Scene script records:

_ _ _ _ _ _ _

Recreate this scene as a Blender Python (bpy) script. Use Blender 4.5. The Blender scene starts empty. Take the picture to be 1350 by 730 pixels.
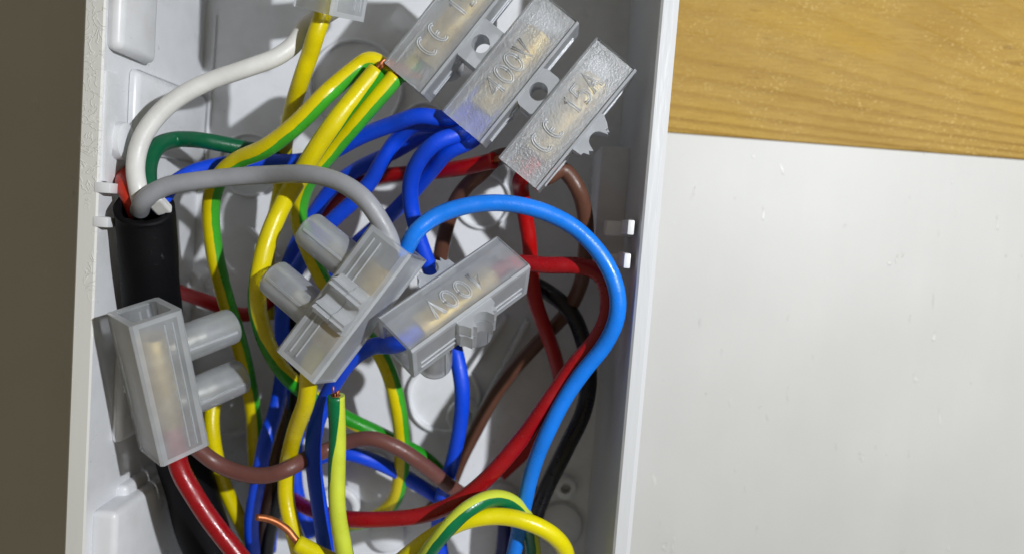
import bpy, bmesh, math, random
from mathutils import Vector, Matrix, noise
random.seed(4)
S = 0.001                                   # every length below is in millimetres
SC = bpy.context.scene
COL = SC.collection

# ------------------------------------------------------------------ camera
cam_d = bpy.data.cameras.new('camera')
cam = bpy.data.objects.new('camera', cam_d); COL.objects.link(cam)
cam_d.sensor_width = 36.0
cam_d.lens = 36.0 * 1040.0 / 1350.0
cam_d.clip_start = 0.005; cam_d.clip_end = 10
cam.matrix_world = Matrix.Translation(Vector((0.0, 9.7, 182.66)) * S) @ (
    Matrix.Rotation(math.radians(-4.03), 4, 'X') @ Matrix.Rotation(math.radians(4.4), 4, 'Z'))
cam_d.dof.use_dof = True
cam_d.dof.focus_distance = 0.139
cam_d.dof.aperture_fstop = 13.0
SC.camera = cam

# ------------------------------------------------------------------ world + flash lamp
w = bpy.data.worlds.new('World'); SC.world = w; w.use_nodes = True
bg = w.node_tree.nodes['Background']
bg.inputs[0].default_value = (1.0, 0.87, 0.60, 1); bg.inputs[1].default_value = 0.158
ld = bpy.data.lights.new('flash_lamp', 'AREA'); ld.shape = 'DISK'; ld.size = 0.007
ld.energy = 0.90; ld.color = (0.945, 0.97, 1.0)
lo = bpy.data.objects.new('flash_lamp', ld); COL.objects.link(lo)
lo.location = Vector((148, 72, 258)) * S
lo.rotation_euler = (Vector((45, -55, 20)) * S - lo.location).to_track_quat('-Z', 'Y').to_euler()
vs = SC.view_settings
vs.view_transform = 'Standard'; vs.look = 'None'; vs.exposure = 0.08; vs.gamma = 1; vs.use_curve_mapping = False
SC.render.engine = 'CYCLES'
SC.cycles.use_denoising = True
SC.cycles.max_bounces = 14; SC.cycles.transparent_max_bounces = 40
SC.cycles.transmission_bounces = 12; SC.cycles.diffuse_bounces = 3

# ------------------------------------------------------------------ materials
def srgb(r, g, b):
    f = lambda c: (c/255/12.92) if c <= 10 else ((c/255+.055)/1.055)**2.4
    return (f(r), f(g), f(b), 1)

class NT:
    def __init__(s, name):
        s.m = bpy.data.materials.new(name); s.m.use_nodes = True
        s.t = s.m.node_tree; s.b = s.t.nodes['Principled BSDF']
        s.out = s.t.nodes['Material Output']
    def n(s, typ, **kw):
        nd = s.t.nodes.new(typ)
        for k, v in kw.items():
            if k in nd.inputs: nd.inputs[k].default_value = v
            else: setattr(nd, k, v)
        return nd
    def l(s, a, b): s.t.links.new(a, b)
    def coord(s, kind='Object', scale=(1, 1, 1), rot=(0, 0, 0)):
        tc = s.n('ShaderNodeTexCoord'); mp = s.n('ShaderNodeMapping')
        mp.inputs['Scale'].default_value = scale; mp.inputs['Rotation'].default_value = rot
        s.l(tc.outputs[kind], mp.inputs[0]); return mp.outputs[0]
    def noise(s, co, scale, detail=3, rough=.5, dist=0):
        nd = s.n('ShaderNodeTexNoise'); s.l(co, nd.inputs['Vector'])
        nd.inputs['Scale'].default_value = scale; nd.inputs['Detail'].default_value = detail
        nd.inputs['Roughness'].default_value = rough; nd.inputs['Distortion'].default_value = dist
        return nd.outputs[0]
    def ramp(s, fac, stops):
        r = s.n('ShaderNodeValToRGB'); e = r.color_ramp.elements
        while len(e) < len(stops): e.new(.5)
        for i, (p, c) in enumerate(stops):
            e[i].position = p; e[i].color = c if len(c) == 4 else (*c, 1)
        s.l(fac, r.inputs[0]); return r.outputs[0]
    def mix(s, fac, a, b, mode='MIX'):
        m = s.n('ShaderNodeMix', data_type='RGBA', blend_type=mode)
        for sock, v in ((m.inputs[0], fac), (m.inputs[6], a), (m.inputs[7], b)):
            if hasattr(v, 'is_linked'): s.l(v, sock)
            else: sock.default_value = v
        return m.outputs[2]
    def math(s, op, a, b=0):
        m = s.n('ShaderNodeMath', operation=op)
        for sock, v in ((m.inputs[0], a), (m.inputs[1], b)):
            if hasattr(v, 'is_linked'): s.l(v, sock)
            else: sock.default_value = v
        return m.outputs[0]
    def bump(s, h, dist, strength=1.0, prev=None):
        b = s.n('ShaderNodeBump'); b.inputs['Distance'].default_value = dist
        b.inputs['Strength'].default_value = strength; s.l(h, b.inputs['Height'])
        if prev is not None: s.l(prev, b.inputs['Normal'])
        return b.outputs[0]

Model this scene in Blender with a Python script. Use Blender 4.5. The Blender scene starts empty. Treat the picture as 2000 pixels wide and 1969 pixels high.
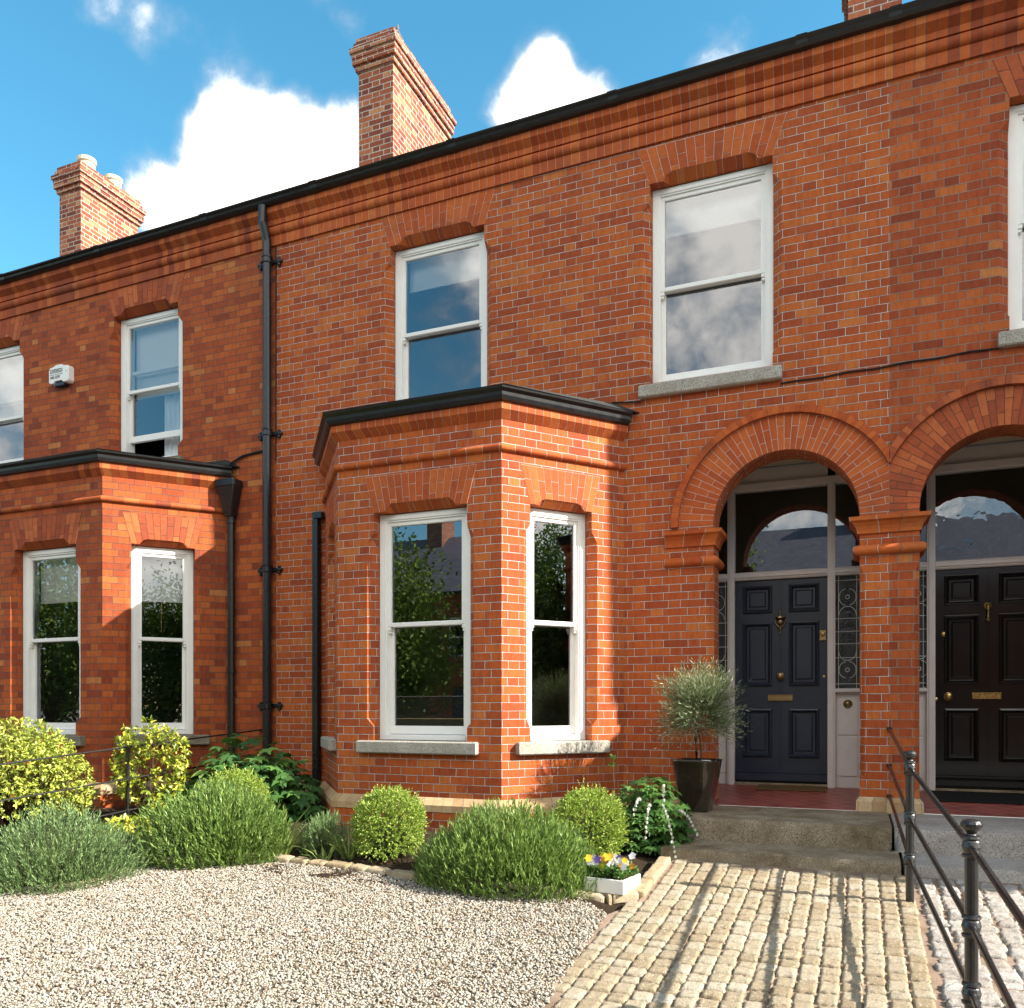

_ _ _ _ _ _ _

What this task involves: Without including the pictures, reproduce all entries exactly.

Output for this exercise:
Recreate this scene as a Blender Python (bpy) script. Use Blender 4.5. The Blender scene starts empty. Take the picture to be 1350 by 730 pixels.
import bpy, bmesh, math, random
from mathutils import Vector, Matrix, noise
random.seed(4)
S = 0.001                                   # every length below is in millimetres
SC = bpy.context.scene
COL = SC.collection

# ------------------------------------------------------------------ camera
cam_d = bpy.data.cameras.new('camera')
cam = bpy.data.objects.new('camera', cam_d); COL.objects.link(cam)
cam_d.sensor_width = 36.0
cam_d.lens = 36.0 * 1040.0 / 1350.0
cam_d.clip_start = 0.005; cam_d.clip_end = 10
cam.matrix_world = Matrix.Translation(Vector((0.0, 9.7, 182.66)) * S) @ (
    Matrix.Rotation(math.radians(-4.03), 4, 'X') @ Matrix.Rotation(math.radians(4.4), 4, 'Z'))
cam_d.dof.use_dof = True
cam_d.dof.focus_distance = 0.139
cam_d.dof.aperture_fstop = 13.0
SC.camera = cam

# ------------------------------------------------------------------ world + flash lamp
w = bpy.data.worlds.new('World'); SC.world = w; w.use_nodes = True
bg = w.node_tree.nodes['Background']
bg.inputs[0].default_value = (1.0, 0.87, 0.60, 1); bg.inputs[1].default_value = 0.158
ld = bpy.data.lights.new('flash_lamp', 'AREA'); ld.shape = 'DISK'; ld.size = 0.007
ld.energy = 0.90; ld.color = (0.945, 0.97, 1.0)
lo = bpy.data.objects.new('flash_lamp', ld); COL.objects.link(lo)
lo.location = Vector((148, 72, 258)) * S
lo.rotation_euler = (Vector((45, -55, 20)) * S - lo.location).to_track_quat('-Z', 'Y').to_euler()
vs = SC.view_settings
vs.view_transform = 'Standard'; vs.look = 'None'; vs.exposure = 0.08; vs.gamma = 1; vs.use_curve_mapping = False
SC.render.engine = 'CYCLES'
SC.cycles.use_denoising = True
SC.cycles.max_bounces = 14; SC.cycles.transparent_max_bounces = 40
SC.cycles.transmission_bounces = 12; SC.cycles.diffuse_bounces = 3

# ------------------------------------------------------------------ materials
def srgb(r, g, b):
    f = lambda c: (c/255/12.92) if c <= 10 else ((c/255+.055)/1.055)**2.4
    return (f(r), f(g), f(b), 1)

class NT:
    def __init__(s, name):
        s.m = bpy.data.materials.new(name); s.m.use_nodes = True
        s.t = s.m.node_tree; s.b = s.t.nodes['Principled BSDF']
        s.out = s.t.nodes['Material Output']
    def n(s, typ, **kw):
        nd = s.t.nodes.new(typ)
        for k, v in kw.items():
            if k in nd.inputs: nd.inputs[k].default_value = v
            else: setattr(nd, k, v)
        return nd
    def l(s, a, b): s.t.links.new(a, b)
    def coord(s, kind='Object', scale=(1, 1, 1), rot=(0, 0, 0)):
        tc = s.n('ShaderNodeTexCoord'); mp = s.n('ShaderNodeMapping')
        mp.inputs['Scale'].default_value = scale; mp.inputs['Rotation'].default_value = rot
        s.l(tc.outputs[kind], mp.inputs[0]); return mp.outputs[0]
    def noise(s, co, scale, detail=3, rough=.5, dist=0):
        nd = s.n('ShaderNodeTexNoise'); s.l(co, nd.inputs['Vector'])
        nd.inputs['Scale'].default_value = scale; nd.inputs['Detail'].default_value = detail
        nd.inputs['Roughness'].default_value = rough; nd.inputs['Distortion'].default_value = dist
        return nd.outputs[0]
    def ramp(s, fac, stops):
        r = s.n('ShaderNodeValToRGB'); e = r.color_ramp.elements
        while len(e) < len(stops): e.new(.5)
        for i, (p, c) in enumerate(stops):
            e[i].position = p; e[i].color = c if len(c) == 4 else (*c, 1)
        s.l(fac, r.inputs[0]); return r.outputs[0]
    def mix(s, fac, a, b, mode='MIX'):
        m = s.n('ShaderNodeMix', data_type='RGBA', blend_type=mode)
        for sock, v in ((m.inputs[0], fac), (m.inputs[6], a), (m.inputs[7], b)):
            if hasattr(v, 'is_linked'): s.l(v, sock)
            else: sock.default_value = v
        return m.outputs[2]
    def math(s, op, a, b=0):
        m = s.n('ShaderNodeMath', operation=op)
        for sock, v in ((m.inputs[0], a), (m.inputs[1], b)):
            if hasattr(v, 'is_linked'): s.l(v, sock)
            else: sock.default_value = v
        return m.outputs[0]
    def bump(s, h, dist, strength=1.0, prev=None):
        b = s.n('ShaderNodeBump'); b.inputs['Distance'].default_value = dist
        b.inputs['Strength'].default_value = strength; s.l(h, b.inputs['Height'])
        if prev is not None: s.l(prev, b.inputs['Normal'])
        return b.outputs[0]

Model this scene in Blender with a Python script. Use Blender 4.5. The Blender scene starts empty. Treat the picture as 2000 pixels wide and 1969 pixels high.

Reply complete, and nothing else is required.